Of course, I should end this part by revealing that the Methodology for the survey above was to crunch Big Data on Internet – i.e., by analysing conversations happening on social media sites, and gleaning information from this. This is called Conversational Methodology by the firm, MavenMagnet. They analysed 7000 conversations among 6500 individuals around the 20 leaders (top 10 leaders from each camp) to arrive at the above conclusions. To that extent, the findings may be a bit biased in that people being online and talking about such leaders may naturally be more inclined towards the start-up companies, won’t they ?

Moving onto the HBR ARTICLE ON BEST LEADERS OF TODAY, HBR used non-financial metrics for the first time in such a ranking. 80% weightage was given to financial metrics – industry-adjusted ROCE, country-adjusted ROCE and absolute $mn change in market capitalisation (equal weightage to these three within the financial block). And 20% to ESG – environmental, social and governance.

Amazon was 6th ranked on Financial metrics, but went to 87 when ESG ratings were included. Novo Nordisk, a Danish-American company, in the field of Diabetes cure, turned out to be No. 1 on weighted rankings.

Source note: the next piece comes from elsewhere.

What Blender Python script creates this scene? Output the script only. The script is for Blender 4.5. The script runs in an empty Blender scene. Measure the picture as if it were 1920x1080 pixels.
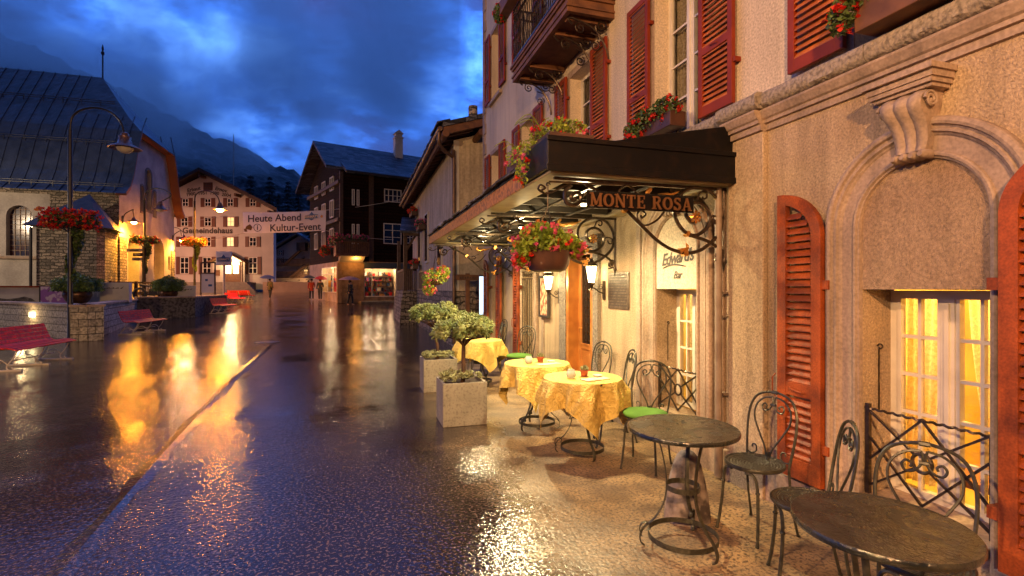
import bpy, math, random
from mathutils import Vector, Matrix
R = math.radians
rnd = random.Random(7)
SC = bpy.context.scene
COL = SC.collection

# ------------------------------------------------------------------ camera, sky, exposure
YAW = R(17.0)
cam = bpy.data.objects.new("camera", bpy.data.cameras.new("camera"))
COL.objects.link(cam); SC.camera = cam
cam.location = (0, 0, 1.6); cam.rotation_euler = (R(90), 0, -YAW)
cam.data.sensor_width = 36; cam.data.lens = 36 * 950 / 1920
cam.data.clip_end = 6000; cam.data.clip_start = 0.05

W = bpy.data.worlds.new("World"); SC.world = W; W.use_nodes = True
nt = W.node_tree; nt.nodes.clear()
def wn(t, **k):
    n = nt.nodes.new(t)
    for a, b in k.items(): setattr(n, a, b)
    return n
wo = wn('ShaderNodeOutputWorld'); bg = wn('ShaderNodeBackground'); tc = wn('ShaderNodeTexCoord')
sky = wn('ShaderNodeTexSky', sky_type='NISHITA'); sky.sun_disc = False
sky.sun_elevation = R(-3); sky.sun_rotation = R(200); sky.air_density = 2.0; sky.ozone_density = 4
sep = wn('ShaderNodeSeparateXYZ'); nt.links.new(tc.outputs['Generated'], sep.inputs[0])
add = wn('ShaderNodeMath', operation='ADD'); add.inputs[1].default_value = 0.55
nt.links.new(sep.outputs['Z'], add.inputs[0])
mx = wn('ShaderNodeMath', operation='MAXIMUM'); mx.inputs[1].default_value = 0.12; nt.links.new(add.outputs[0], mx.inputs[0])
dv = wn('ShaderNodeVectorMath', operation='DIVIDE'); cx = wn('ShaderNodeCombineXYZ')
for i in range(3): nt.links.new(mx.outputs[0], cx.inputs[i])
nt.links.new(tc.outputs['Generated'], dv.inputs[0]); nt.links.new(cx.outputs[0], dv.inputs[1])
mp = wn('ShaderNodeMapping'); mp.inputs['Scale'].default_value = (1.0, 1.25, 2.2); mp.inputs['Rotation'].default_value = (0, 0, R(28))
mp.inputs['Location'].default_value = (3.4, 1.1, 0.3)
nt.links.new(dv.outputs[0], mp.inputs['Vector'])
n1 = wn('ShaderNodeTexNoise'); n1.inputs['Scale'].default_value = 2.6; n1.inputs['Detail'].default_value = 10; n1.inputs['Roughness'].default_value = .60; n1.inputs['Distortion'].default_value = .15
nt.links.new(mp.outputs[0], n1.inputs['Vector'])
cr = wn('ShaderNodeValToRGB')
for p, c in ((.40, (.013, .022, .085, 1)), (.47, (.014, .038, .16, 1)), (.54, (.027, .11, .48, 1)), (.65, (.10, .28, .84, 1))):
    e = cr.color_ramp.elements.new(p); e.color = c
cr.color_ramp.elements.remove(cr.color_ramp.elements[0]); cr.color_ramp.elements.remove(cr.color_ramp.elements[-1])
nt.links.new(n1.outputs['Fac'], cr.inputs[0])
ms = wn('ShaderNodeMixRGB', blend_type='ADD'); ms.inputs[0].default_value = 0.3
nt.links.new(cr.outputs[0], ms.inputs[1]); nt.links.new(sky.outputs[0], ms.inputs[2])
dt = wn('ShaderNodeVectorMath', operation='DOT_PRODUCT'); dt.inputs[1].default_value = (-.12, .98, .15); nt.links.new(tc.outputs['Generated'], dt.inputs[0])
gr = wn('ShaderNodeMapRange'); gr.interpolation_type = 'SMOOTHSTEP'; gr.inputs['From Min'].default_value = -.1; gr.inputs['From Max'].default_value = .75; gr.inputs['To Min'].default_value = .07; gr.inputs['To Max'].default_value = 1.15
nt.links.new(dt.outputs['Value'], gr.inputs['Value'])
mg = wn('ShaderNodeMixRGB', blend_type='MULTIPLY'); mg.inputs[0].default_value = 1; nt.links.new(ms.outputs[0], mg.inputs[1]); nt.links.new(gr.outputs[0], mg.inputs[2])
nt.links.new(mg.outputs[0], bg.inputs[0]); bg.inputs[1].default_value = 1.5
nt.links.new(bg.outputs[0], wo.inputs[0])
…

When I double-clicked on Causal factors (or at least common factors) behind the rankings of the 100 companies, I could glean a few factors :
• 18 CEOs out of the Top 25 CEOs were NOT MBAs!! So much so for the much-touted business degree, supposed to be necessary but not sufficient for some time.
• 19 of the CEOs in top 25 companies rose from within (could be from the ranks or at least from 1-2 levels below the CEO). Only 6 were parachuted into the company.

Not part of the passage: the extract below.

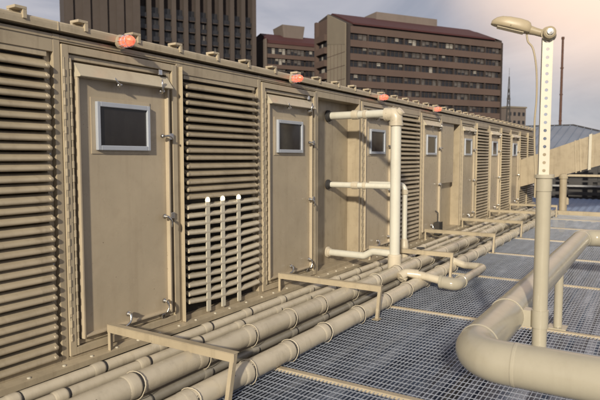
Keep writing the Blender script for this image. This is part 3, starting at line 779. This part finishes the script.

• CEOs in 9 out of top 25 companies have been CEOs since pre-2000, ie for more than 15 years now! Only 2 of the top 25 CEOs have joined in past 5 years (after 2010). Hence, there is no short-cut to success :) . 14 joined in 2000-2010.
• Only 8 out of top 25 companies are from USA; 2 each from UK, France, Spain & Belgium, 3 from Germany, 4 from Scandinavian countries, one each from Japan, Brazil. S&P 1200 being the base, Chinese and Indian companies were conspicuous by their absence. Might be interesting to see ESG rankings of those though.

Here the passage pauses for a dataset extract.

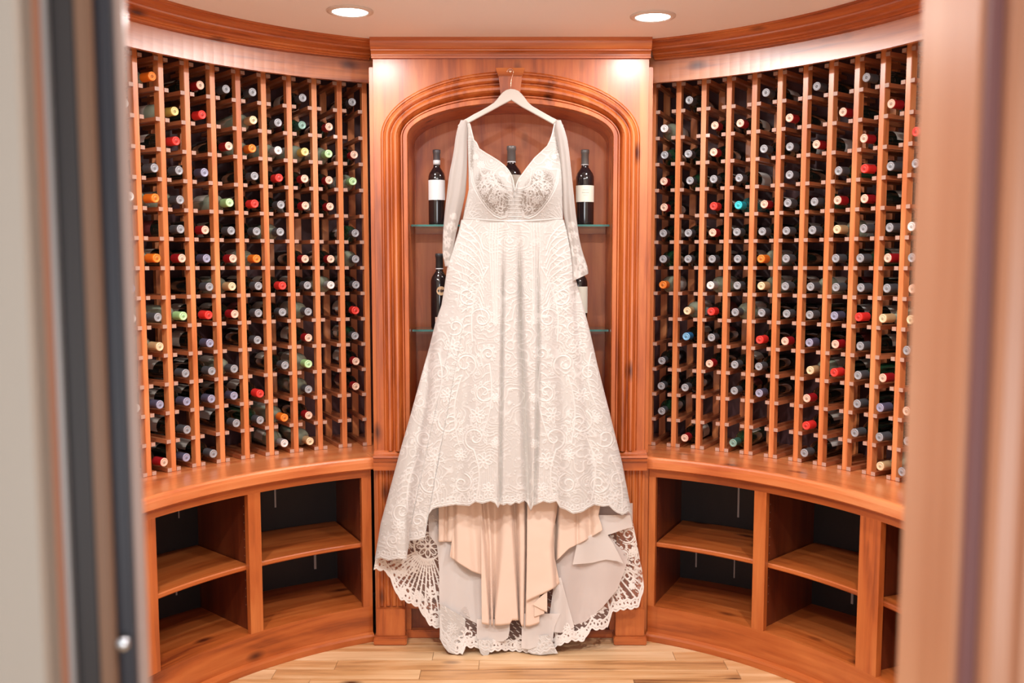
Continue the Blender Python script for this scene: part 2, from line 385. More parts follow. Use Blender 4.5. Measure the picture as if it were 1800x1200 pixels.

• Novo Nordsik, the No. 1 company was 6th in financial metrics and 15th on ESG rankings.
• Cisco at No. 2 was 7th in financial metrics and 69th on ESG rankings
• 5 out of the top 25 companies are in each Financial Services & Consumer Goods/Services, 3 each in IT, Automobile & Retail, 2 each in Health Care & Industrials and one each in Telecoms and Materials.
• “Big brands” among top 25 are : Cisco (2), Seagate (6th), Telenor (7th), Canon (10th), Starbucks, Henkel, Volkswagen, Nike.

So, SCANNING ACROSS THE TWO STUDIES, looks like “Being Visionary, entering into uncharted spaces, having stable leadership at the top, being consistent, worrying about ESG factors” are some things that Start-ups can learn from Old-age companies – in India and abroad. To be able to last the long haul of survival and then onto excellence.